··· DATASET EXTRACT ···

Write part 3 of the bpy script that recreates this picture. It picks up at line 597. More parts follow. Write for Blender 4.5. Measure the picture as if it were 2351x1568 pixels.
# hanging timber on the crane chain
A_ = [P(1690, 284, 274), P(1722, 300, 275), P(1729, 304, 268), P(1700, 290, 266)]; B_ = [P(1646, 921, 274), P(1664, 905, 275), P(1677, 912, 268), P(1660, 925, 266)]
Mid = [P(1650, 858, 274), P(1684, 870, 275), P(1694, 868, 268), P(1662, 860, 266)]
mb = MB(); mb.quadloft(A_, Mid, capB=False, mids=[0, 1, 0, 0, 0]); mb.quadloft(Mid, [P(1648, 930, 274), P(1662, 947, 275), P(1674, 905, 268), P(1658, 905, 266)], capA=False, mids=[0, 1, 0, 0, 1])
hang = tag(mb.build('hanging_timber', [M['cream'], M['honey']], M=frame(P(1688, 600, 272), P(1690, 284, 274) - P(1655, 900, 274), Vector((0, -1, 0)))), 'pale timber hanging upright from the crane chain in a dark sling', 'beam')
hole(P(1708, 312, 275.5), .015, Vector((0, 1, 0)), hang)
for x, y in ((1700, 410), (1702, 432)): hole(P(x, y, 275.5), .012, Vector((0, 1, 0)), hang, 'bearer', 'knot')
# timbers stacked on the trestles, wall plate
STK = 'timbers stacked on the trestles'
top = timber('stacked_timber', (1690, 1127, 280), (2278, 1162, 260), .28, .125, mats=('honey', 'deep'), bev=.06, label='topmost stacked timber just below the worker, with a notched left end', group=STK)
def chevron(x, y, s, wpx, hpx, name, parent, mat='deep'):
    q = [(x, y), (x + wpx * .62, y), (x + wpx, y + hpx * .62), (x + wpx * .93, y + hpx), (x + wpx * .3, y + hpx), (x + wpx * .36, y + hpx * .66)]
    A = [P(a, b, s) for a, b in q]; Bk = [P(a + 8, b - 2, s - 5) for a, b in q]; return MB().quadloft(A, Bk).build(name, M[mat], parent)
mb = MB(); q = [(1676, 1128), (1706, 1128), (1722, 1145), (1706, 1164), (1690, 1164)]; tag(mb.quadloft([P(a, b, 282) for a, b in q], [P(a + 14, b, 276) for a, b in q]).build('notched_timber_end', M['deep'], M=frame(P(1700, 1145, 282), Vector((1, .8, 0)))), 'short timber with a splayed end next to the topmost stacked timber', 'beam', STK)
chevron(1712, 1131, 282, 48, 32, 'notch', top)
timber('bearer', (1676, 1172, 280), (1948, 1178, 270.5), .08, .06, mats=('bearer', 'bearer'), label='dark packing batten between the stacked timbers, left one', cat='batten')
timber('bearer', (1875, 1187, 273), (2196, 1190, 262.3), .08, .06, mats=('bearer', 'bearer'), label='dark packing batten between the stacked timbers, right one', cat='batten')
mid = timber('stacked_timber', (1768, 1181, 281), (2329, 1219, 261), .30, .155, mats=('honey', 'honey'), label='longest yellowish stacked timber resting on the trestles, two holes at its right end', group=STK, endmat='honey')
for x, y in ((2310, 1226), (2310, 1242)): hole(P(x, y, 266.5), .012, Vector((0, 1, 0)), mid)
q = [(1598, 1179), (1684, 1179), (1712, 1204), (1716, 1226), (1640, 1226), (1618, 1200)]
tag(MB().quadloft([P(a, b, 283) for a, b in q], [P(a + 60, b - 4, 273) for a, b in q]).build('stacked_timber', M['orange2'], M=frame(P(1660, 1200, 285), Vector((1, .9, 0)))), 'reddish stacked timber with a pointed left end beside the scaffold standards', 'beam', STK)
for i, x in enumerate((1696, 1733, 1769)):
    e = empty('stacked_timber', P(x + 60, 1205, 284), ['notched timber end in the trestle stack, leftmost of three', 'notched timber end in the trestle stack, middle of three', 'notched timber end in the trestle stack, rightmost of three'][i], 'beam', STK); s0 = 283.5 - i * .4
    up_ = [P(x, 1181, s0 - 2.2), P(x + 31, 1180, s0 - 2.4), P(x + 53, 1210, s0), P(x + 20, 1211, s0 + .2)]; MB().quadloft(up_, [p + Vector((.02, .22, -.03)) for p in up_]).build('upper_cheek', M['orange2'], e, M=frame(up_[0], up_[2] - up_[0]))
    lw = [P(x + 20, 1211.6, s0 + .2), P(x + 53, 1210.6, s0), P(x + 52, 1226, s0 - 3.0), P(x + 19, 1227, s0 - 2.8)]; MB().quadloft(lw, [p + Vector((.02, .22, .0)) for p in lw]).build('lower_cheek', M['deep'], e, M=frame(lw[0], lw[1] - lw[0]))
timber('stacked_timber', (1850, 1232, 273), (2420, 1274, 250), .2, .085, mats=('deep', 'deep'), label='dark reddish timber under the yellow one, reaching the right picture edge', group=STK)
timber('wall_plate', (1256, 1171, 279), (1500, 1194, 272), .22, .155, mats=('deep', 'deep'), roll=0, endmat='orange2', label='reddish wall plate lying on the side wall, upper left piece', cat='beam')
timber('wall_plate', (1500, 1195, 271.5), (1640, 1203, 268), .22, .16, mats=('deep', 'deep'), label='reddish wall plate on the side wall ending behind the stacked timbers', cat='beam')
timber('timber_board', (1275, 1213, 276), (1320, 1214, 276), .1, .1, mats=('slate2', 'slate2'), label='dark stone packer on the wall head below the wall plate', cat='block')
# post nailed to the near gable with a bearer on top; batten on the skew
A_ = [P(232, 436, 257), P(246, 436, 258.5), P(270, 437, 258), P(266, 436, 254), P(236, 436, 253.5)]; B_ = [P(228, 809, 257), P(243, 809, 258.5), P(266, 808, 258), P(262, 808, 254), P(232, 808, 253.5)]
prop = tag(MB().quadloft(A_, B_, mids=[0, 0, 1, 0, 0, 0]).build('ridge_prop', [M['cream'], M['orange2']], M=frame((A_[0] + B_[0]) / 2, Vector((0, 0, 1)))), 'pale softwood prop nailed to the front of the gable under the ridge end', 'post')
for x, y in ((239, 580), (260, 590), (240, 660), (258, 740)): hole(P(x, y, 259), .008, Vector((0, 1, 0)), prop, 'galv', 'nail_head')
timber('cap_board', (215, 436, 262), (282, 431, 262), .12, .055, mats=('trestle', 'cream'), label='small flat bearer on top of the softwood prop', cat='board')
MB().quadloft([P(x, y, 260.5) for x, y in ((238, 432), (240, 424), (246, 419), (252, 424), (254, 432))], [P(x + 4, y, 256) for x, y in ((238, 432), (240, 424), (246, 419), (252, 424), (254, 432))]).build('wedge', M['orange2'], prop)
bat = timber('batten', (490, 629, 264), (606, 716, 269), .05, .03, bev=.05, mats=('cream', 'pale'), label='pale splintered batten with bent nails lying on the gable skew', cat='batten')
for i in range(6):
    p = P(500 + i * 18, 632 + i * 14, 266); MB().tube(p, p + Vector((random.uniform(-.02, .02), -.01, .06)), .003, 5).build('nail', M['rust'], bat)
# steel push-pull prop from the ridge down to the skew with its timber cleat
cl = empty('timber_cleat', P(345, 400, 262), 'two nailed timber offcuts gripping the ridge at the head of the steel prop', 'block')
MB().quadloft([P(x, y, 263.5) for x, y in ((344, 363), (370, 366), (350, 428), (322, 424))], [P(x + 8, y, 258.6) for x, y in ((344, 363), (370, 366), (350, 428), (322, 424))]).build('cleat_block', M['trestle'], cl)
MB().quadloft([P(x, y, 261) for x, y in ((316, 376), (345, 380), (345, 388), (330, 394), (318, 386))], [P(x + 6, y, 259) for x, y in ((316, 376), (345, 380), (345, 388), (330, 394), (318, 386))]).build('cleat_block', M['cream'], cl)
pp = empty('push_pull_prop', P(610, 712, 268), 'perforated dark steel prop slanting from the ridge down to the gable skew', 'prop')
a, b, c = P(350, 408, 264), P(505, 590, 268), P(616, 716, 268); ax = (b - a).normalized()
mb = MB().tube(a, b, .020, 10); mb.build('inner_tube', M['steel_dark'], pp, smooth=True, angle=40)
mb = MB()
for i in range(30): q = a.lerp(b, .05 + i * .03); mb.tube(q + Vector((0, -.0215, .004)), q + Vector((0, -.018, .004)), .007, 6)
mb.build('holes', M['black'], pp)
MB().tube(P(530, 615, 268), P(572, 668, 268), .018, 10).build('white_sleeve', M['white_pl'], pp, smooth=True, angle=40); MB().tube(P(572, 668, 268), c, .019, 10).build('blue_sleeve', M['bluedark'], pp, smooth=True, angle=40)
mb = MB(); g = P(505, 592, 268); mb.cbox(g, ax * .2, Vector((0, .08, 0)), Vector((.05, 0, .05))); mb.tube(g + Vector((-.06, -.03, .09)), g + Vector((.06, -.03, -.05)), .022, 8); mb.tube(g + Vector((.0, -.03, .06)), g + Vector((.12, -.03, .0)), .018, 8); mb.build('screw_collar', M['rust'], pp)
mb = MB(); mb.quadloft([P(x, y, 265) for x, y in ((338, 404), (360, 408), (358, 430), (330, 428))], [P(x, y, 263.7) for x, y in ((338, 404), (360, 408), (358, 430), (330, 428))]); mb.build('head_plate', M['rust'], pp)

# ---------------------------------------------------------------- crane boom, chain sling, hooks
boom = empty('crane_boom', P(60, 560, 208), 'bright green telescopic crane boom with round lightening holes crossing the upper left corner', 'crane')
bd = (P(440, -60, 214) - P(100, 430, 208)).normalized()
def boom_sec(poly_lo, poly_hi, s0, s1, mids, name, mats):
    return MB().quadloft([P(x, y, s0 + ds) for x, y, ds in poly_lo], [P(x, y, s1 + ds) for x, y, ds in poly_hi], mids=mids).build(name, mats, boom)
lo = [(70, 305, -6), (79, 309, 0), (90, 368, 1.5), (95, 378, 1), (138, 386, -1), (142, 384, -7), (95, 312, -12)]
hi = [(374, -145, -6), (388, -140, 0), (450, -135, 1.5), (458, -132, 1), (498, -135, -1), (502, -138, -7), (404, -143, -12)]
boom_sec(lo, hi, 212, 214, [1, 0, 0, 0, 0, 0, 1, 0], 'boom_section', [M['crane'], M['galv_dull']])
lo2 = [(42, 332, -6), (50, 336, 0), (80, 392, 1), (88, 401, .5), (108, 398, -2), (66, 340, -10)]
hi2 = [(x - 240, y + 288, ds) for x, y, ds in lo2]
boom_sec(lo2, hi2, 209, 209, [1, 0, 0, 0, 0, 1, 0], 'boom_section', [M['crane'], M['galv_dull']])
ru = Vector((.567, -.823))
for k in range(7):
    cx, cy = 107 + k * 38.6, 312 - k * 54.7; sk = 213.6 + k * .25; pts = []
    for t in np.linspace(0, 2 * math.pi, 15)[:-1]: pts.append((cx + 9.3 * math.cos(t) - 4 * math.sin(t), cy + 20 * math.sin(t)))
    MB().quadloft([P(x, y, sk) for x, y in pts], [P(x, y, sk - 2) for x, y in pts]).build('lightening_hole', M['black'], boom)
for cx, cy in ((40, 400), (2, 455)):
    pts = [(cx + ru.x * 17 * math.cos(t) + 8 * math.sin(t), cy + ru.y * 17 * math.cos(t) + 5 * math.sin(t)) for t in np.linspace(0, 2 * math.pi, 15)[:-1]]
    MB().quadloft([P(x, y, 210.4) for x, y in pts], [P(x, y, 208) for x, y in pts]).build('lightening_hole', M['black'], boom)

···
··· DATASET EXTRACT ···

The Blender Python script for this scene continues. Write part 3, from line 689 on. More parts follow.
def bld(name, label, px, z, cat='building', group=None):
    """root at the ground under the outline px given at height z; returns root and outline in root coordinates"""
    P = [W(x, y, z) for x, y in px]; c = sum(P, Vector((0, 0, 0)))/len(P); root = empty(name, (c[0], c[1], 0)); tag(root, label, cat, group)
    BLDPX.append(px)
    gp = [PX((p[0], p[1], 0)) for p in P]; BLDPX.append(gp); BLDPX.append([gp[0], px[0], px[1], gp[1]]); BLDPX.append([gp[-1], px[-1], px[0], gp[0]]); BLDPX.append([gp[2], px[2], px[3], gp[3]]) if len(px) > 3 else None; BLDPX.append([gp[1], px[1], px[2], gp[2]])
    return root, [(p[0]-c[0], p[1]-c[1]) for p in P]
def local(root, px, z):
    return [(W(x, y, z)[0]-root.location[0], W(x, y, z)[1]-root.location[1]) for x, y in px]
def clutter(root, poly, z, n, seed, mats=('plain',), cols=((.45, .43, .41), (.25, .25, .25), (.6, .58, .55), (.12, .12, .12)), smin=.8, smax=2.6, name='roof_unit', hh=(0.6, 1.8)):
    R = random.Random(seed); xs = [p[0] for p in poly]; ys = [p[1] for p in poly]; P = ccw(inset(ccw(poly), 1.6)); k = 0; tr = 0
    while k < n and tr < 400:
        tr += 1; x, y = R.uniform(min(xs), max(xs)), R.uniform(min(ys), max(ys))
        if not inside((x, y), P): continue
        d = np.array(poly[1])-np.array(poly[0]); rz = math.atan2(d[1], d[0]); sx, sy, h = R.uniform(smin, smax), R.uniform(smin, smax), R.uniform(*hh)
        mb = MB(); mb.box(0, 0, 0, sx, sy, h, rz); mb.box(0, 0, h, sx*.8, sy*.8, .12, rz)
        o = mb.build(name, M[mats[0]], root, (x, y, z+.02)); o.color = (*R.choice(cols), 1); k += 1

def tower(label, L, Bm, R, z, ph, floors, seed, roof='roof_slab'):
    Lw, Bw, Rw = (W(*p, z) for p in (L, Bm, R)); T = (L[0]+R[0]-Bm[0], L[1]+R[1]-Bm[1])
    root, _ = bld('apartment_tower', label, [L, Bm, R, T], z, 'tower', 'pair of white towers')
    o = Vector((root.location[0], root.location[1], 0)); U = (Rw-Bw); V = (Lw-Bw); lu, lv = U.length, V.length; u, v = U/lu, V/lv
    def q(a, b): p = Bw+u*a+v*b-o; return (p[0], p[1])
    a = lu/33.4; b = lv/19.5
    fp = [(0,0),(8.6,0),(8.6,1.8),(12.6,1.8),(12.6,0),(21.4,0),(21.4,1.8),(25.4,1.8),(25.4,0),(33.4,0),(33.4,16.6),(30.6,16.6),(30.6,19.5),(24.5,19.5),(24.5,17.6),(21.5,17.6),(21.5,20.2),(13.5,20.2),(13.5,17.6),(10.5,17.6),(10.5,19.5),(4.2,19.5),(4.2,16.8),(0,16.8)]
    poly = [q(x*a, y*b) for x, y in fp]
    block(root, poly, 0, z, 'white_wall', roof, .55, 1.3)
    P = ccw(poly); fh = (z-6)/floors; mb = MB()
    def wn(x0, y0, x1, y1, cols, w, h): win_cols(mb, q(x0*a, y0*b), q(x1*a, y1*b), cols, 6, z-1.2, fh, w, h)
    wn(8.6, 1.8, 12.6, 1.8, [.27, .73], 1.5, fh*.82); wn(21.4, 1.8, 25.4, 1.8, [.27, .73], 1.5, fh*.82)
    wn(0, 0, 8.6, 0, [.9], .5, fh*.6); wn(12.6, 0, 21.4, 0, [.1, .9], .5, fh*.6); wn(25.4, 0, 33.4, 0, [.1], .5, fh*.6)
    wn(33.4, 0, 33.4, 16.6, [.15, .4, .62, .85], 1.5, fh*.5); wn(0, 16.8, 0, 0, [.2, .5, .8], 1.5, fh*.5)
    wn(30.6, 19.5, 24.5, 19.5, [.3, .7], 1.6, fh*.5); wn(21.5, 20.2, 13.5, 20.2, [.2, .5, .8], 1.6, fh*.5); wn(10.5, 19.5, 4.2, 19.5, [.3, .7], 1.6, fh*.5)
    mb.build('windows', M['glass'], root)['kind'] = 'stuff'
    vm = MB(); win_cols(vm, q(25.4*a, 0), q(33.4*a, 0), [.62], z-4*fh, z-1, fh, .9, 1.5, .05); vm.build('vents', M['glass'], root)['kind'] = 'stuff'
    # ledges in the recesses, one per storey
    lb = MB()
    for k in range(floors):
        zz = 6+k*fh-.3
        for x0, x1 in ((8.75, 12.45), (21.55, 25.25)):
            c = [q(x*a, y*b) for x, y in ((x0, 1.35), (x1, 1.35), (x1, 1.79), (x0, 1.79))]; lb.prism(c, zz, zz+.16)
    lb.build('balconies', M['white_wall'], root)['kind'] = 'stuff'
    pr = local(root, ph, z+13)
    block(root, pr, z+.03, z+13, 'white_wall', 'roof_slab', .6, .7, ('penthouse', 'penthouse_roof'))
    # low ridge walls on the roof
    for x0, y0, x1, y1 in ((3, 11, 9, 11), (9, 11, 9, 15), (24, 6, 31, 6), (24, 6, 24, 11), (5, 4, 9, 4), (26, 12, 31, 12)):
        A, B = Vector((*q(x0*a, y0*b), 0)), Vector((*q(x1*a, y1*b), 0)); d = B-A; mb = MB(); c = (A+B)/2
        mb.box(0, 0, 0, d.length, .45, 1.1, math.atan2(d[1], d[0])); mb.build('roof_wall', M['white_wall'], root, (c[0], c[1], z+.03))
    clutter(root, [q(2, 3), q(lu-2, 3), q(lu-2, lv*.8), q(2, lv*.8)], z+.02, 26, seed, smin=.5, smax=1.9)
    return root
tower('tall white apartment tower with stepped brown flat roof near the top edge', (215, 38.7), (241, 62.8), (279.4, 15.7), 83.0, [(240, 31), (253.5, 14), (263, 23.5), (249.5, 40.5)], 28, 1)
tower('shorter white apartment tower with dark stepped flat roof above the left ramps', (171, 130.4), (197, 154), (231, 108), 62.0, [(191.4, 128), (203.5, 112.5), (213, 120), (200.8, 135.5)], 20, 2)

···

The lines to return run from the one containing "The Blender Python" down to the one containing "o = mb.build(name, M[mats[0]], root, (x, y, z+.02));"; give them exactly, both included, and no others.

The Blender Python script for this scene continues. Write part 3, from line 689 on. More parts follow.
def bld(name, label, px, z, cat='building', group=None):
    """root at the ground under the outline px given at height z; returns root and outline in root coordinates"""
    P = [W(x, y, z) for x, y in px]; c = sum(P, Vector((0, 0, 0)))/len(P); root = empty(name, (c[0], c[1], 0)); tag(root, label, cat, group)
    BLDPX.append(px)
    gp = [PX((p[0], p[1], 0)) for p in P]; BLDPX.append(gp); BLDPX.append([gp[0], px[0], px[1], gp[1]]); BLDPX.append([gp[-1], px[-1], px[0], gp[0]]); BLDPX.append([gp[2], px[2], px[3], gp[3]]) if len(px) > 3 else None; BLDPX.append([gp[1], px[1], px[2], gp[2]])
    return root, [(p[0]-c[0], p[1]-c[1]) for p in P]
def local(root, px, z):
    return [(W(x, y, z)[0]-root.location[0], W(x, y, z)[1]-root.location[1]) for x, y in px]
def clutter(root, poly, z, n, seed, mats=('plain',), cols=((.45, .43, .41), (.25, .25, .25), (.6, .58, .55), (.12, .12, .12)), smin=.8, smax=2.6, name='roof_unit', hh=(0.6, 1.8)):
    R = random.Random(seed); xs = [p[0] for p in poly]; ys = [p[1] for p in poly]; P = ccw(inset(ccw(poly), 1.6)); k = 0; tr = 0
    while k < n and tr < 400:
        tr += 1; x, y = R.uniform(min(xs), max(xs)), R.uniform(min(ys), max(ys))
        if not inside((x, y), P): continue
        d = np.array(poly[1])-np.array(poly[0]); rz = math.atan2(d[1], d[0]); sx, sy, h = R.uniform(smin, smax), R.uniform(smin, smax), R.uniform(*hh)
        mb = MB(); mb.box(0, 0, 0, sx, sy, h, rz); mb.box(0, 0, h, sx*.8, sy*.8, .12, rz)
        o = mb.build(name, M[mats[0]], root, (x, y, z+.02)); o.color = (*R.choice(cols), 1); k += 1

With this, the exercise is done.